Percentage of issued share capital following completion of the Global Offer subject to lock-up arrangement of that period(1)
One year 22.0
Two years 12.0
Four years 32.4
Five years (Executive Directors) 16.7
Note:
1. Assuming that the Over-Allotment Option is not exercised and the Kazzinc Consideration Shares have not been issued.

Cornerstone Investors’ Lock-ups

The Ordinary Shares that will be acquired by Cornerstone Investors pursuant to the Cornerstone Investment Agreements following completion of the Global Offer, and which will be subject to the lock-up arrangements as described in the Prospectus, will in aggregate represent 5.2 per cent. of the issued share capital of the Company (assuming that the Over-Allotment Option is not exercised and the Kazzinc Consideration Shares have not been issued).

  1. CONVERTIBLE BONDS

Following Admission, investors in the Convertible Bonds will be eligible to convert their bonds into Ordinary Shares, which would in total represent 5.5 per cent. of the total issued share capital of the Company following Admission and following conversion, assuming the Over-Allotment Option is not exercised and the Kazzinc Consideration Shares have not been issued.

The Convertible Bonds are convertible into approximately 403.4 million Ordinary Shares (subject to future adjustment).

  1. DOCUMENTS AVAILABLE FOR INSPECTION

In addition to those documents set out in paragraph 28 of Section X: “Additional Information” of the Prospectus, copies of this document are available for inspection during usual business hours on any weekday (Saturdays, Sundays and public holidays excepted) for the life of this pricing statement at the London office of Linklaters LLP at One Silk Street, London, EC2Y 8HQ.

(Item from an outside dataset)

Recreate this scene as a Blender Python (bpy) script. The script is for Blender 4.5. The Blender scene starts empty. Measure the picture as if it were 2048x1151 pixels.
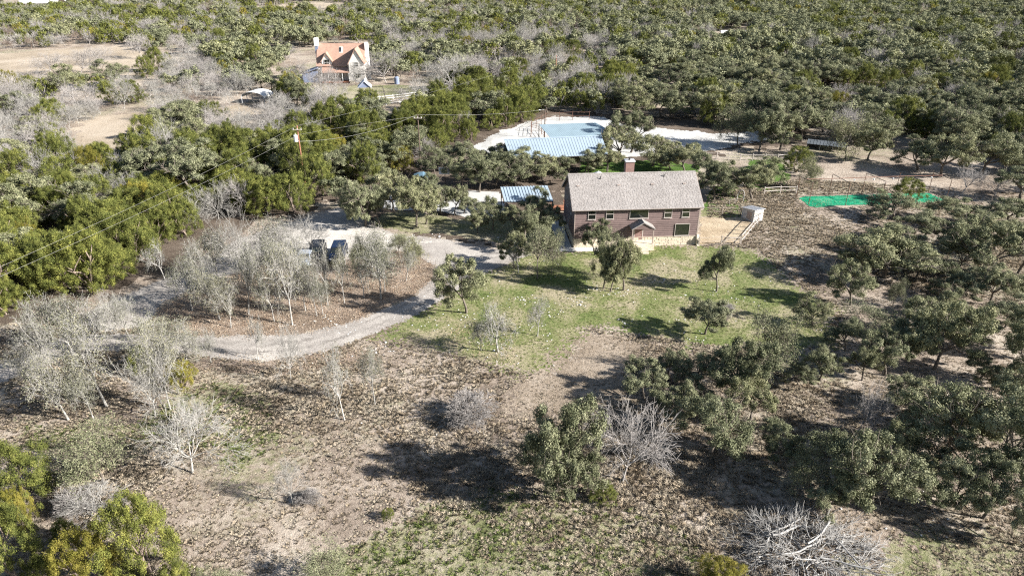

Copies of the Prospectus and this document are available free of charge in hard copy at the Company’s registered office at Queensway House, Hilgrove Street, St Helier, Jersey JE 1ES and at the London offices of the Joint Global Co-ordinators as set out in “Directors, Secretary, Head Office and Advisers” of the Prospectus. In addition, copies of the Prospectus and this document are available in soft copy on Glencore’s website at www.glencore.com.